- [Problem to work on]: Using the data below, return the stretch from the line that contains "Write a Blender" through the line that contains "def RGB(r, g, b): return", both included, exactly as it stands and nothing beyond it.

- [Dataset extract]:
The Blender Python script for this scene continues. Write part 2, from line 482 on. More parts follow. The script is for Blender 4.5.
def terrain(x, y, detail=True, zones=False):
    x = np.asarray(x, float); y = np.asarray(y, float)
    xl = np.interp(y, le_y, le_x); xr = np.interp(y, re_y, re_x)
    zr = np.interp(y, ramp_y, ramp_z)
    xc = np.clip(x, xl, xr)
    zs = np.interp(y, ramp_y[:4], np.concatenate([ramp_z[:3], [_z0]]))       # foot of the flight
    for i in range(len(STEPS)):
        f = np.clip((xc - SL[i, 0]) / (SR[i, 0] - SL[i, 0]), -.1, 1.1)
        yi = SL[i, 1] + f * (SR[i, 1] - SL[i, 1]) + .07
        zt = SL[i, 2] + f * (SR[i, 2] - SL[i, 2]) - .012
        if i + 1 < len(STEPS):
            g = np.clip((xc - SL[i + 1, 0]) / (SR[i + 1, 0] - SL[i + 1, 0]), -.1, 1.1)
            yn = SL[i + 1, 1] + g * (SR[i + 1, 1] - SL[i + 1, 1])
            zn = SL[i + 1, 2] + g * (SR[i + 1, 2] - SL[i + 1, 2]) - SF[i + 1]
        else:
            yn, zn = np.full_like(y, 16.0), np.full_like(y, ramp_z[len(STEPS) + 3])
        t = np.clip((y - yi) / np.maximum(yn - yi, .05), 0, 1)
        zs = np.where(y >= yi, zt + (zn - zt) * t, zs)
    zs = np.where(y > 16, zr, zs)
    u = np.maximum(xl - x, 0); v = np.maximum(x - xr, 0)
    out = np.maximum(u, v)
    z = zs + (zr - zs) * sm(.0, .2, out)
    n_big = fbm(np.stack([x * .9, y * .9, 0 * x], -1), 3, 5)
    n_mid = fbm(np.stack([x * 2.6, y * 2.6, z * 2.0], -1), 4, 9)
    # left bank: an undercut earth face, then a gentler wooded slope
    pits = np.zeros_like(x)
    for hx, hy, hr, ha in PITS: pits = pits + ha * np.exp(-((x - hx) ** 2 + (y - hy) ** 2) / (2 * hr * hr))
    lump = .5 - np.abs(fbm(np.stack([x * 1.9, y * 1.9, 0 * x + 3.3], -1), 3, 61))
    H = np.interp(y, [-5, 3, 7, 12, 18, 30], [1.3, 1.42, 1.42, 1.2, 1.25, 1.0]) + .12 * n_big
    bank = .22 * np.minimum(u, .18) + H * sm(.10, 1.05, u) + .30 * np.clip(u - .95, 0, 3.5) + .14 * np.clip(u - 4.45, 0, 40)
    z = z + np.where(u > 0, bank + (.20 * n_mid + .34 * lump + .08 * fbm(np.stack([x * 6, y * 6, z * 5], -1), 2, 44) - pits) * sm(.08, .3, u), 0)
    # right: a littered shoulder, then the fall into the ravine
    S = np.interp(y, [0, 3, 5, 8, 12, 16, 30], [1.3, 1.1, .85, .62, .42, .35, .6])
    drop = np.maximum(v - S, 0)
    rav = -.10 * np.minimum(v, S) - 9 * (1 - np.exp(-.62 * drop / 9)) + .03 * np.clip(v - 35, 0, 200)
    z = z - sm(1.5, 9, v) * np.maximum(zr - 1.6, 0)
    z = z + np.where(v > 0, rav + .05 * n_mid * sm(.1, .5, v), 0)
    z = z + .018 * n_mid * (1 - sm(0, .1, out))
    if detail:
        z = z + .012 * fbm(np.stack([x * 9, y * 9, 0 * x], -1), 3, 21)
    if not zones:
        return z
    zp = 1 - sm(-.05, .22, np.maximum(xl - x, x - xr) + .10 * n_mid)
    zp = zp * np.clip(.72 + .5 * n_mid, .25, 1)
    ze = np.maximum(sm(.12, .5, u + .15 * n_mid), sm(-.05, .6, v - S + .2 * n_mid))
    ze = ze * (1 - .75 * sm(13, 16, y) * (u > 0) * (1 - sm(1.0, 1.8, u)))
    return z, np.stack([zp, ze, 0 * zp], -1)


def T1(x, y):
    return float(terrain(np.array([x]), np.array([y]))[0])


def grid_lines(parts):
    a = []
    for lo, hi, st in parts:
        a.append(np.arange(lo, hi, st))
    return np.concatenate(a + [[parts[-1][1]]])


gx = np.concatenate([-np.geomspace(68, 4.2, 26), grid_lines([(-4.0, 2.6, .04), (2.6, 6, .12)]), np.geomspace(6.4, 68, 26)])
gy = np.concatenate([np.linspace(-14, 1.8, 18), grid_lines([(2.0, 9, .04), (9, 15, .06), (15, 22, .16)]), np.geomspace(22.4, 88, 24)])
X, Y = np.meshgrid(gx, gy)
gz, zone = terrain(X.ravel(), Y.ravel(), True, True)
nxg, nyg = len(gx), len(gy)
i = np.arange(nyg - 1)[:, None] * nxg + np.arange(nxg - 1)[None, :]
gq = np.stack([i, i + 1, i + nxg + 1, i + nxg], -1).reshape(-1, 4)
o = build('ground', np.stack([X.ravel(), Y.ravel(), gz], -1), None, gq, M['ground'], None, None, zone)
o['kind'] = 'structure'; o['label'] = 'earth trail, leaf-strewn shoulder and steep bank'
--
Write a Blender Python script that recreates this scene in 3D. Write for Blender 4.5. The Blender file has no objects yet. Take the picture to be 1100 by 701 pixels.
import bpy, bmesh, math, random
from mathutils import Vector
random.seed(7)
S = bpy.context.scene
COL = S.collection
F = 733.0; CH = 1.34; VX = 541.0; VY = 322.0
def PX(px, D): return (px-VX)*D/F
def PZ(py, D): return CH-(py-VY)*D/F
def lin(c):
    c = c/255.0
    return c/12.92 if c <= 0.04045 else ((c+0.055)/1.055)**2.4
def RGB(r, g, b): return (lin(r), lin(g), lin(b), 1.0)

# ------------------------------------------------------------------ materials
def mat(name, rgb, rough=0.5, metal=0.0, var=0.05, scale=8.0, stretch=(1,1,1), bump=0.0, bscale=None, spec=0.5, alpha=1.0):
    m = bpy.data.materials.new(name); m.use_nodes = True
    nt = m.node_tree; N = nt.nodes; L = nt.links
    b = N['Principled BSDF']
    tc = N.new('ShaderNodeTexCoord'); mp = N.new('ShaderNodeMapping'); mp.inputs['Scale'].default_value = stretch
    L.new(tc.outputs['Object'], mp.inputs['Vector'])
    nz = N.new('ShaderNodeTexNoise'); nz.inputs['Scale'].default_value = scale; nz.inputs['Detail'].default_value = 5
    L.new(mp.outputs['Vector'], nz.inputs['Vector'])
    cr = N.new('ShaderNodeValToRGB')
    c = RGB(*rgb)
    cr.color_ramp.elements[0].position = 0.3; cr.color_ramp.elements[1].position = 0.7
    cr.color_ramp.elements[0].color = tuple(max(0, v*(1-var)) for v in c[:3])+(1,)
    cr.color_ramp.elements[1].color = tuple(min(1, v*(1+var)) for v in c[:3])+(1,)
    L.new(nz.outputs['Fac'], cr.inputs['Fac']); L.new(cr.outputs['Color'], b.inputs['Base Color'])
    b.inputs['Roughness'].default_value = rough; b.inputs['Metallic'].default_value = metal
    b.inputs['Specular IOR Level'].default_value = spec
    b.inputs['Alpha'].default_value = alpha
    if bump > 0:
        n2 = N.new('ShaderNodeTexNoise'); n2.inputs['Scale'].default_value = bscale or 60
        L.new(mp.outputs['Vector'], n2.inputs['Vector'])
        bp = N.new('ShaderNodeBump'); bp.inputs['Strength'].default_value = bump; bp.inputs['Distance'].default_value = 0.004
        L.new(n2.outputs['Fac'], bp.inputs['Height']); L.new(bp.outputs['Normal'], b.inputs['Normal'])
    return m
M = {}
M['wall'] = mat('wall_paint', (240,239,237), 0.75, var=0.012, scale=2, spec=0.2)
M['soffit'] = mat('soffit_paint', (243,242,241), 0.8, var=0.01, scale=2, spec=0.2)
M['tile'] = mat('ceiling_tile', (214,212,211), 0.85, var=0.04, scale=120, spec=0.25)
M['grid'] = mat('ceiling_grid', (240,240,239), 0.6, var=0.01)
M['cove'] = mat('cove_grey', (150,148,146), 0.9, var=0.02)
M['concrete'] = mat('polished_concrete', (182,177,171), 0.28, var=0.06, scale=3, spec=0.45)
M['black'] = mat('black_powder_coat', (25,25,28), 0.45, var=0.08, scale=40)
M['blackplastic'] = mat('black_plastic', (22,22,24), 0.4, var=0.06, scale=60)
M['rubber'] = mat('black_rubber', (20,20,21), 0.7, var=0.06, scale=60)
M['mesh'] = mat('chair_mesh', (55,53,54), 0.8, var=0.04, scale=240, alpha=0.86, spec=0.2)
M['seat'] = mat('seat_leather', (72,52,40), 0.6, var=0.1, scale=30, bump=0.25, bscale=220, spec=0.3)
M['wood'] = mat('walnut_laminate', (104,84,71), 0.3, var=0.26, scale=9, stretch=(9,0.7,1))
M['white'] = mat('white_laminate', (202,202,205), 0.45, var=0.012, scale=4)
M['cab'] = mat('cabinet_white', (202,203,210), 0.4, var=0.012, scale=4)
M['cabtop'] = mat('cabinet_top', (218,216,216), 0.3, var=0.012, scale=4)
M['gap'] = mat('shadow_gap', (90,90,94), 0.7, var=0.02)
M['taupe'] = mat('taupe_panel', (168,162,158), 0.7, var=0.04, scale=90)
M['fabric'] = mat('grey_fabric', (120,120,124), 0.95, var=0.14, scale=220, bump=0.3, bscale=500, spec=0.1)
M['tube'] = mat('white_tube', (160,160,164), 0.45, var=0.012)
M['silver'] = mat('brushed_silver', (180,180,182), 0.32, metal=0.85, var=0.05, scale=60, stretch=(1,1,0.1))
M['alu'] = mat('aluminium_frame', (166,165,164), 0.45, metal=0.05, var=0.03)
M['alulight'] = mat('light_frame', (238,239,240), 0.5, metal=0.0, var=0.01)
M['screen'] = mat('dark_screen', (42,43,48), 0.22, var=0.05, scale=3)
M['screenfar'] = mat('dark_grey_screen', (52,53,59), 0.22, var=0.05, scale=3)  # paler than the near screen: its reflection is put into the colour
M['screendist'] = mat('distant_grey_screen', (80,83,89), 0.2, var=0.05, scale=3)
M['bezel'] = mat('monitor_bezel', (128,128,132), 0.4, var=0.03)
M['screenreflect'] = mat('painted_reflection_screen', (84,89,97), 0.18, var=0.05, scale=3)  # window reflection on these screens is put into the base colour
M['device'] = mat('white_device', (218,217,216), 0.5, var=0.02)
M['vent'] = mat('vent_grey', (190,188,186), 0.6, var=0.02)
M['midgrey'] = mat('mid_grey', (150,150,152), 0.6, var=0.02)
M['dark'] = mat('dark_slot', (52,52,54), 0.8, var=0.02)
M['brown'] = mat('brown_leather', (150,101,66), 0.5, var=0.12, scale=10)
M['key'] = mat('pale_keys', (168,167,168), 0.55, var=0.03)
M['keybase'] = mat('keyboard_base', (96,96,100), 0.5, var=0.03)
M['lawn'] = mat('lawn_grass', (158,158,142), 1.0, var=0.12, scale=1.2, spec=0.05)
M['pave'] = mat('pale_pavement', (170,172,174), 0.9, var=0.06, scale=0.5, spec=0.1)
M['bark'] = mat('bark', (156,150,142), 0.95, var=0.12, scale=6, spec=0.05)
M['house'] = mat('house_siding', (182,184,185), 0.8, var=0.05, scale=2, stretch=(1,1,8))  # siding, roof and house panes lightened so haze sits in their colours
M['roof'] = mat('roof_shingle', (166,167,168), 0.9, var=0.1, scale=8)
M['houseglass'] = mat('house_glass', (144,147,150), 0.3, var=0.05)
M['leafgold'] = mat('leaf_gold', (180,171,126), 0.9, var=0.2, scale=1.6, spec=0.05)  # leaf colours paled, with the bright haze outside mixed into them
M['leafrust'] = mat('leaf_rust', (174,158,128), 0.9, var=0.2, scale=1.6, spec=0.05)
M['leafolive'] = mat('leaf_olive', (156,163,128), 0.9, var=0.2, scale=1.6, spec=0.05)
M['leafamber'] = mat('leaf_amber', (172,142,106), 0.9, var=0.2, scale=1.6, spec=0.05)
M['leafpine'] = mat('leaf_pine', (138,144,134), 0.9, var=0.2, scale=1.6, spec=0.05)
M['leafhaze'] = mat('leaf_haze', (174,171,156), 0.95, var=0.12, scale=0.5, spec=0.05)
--
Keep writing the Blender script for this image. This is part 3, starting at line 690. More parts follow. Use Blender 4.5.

- [Exercise result]:
Write a Blender Python script that recreates this scene in 3D. Write for Blender 4.5. The Blender file has no objects yet. Take the picture to be 1100 by 701 pixels.
import bpy, bmesh, math, random
from mathutils import Vector
random.seed(7)
S = bpy.context.scene
COL = S.collection
F = 733.0; CH = 1.34; VX = 541.0; VY = 322.0
def PX(px, D): return (px-VX)*D/F
def PZ(py, D): return CH-(py-VY)*D/F
def lin(c):
    c = c/255.0
    return c/12.92 if c <= 0.04045 else ((c+0.055)/1.055)**2.4
def RGB(r, g, b): return (lin(r), lin(g), lin(b), 1.0)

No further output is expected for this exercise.